Environmental activists are shamelessly trying to exploit last week's earthquake-tsunami catastrophe in hopes of advancing their global warming and anti-development agendas.

Two days after the tragedy, the executive director of Greenpeace UK told the British newspaper The Independent, "No one can ignore the relentless increase in extreme weather events and so-called natural disasters, which in reality are no more natural than a plastic Christmas tree." [Emphasis added]

Friends of the Earth Director Tony Juniper told the same British newspaper, "Here again are yet more events in the real world that are consistent with climate change predictions." ...

Efforts to invoke supposed global warming as the culprit for this week's death and destruction are patently absurd as the multiple tsunamis were not a "weather event" in the slightest. The tsunamis were caused by an earthquake, which, by the way, is a real, not a "so-called," natural disaster. ...

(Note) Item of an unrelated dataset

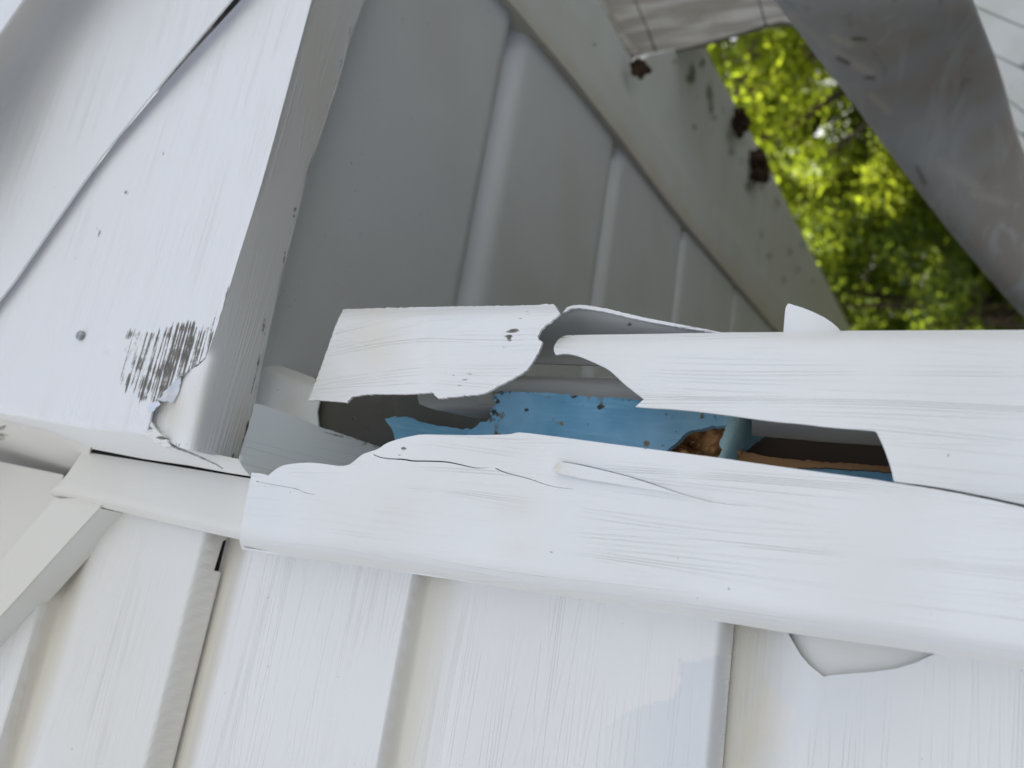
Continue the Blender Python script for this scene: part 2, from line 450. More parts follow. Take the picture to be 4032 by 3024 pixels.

It's bad enough that environmentalists continually try to advance their agendas based on what can only be described as comically wrong information. But what's really troubling is that they seem hell-bent on denying poor nations the opportunity to develop economically so as to pull themselves out of their abject poverty.

But just how anti-human can environmentalism get? Vanity Fair contributing editor James Wolcott gave us a peek behind the mask in September: An Ignoble Confession.

I root for hurricanes. When, courtesy of the Weather Channel, I see one forming in the ocean off the coast of Africa, I find myself longing for it to become big and strong -- Mother Nature's fist of fury, Gaia's stern rebuke. Considering the havoc mankind has wreaked upon nature with deforesting, stripmining, and the destruction of animal habitat, it only seems fair that nature get some of its own back and teach us that there are forces greater than our own.

UPDATE -- January 7: Well, they're not going to "keep it down" after all. Peter Mork at Economics With A Face sent this news item that illustrates the anti-human sentiment in the cartoon: Tsunami Reverts Beaches to Natural State.

Many believe the tsunami that devastated this tourist hotspot and killed thousands had one positive side: By washing away rampant development, it returned the beaches to nature.

Greg Ferrando glistened with sweat and sea water as he went for a barefoot jog up the immaculate white sand beach, where the tsunami has wiped away almost all signs of humanity.

"This whole area was littered with commercialism," said the 43-year-old from Maui, Hawaii. "There were hundreds of beach chairs out here. I prefer the sand." ...

"They were just building and building and building. It was too much. You couldn't even walk around," said Moriel Avital, a 24-year-old Israeli who lived on the island for four months.

"It was all gone in one wave -- it's telling people not to mess with nature," she said. "Paradise should be paradise and should not become this civilized."

Unfortunately, Wolcott is not alone.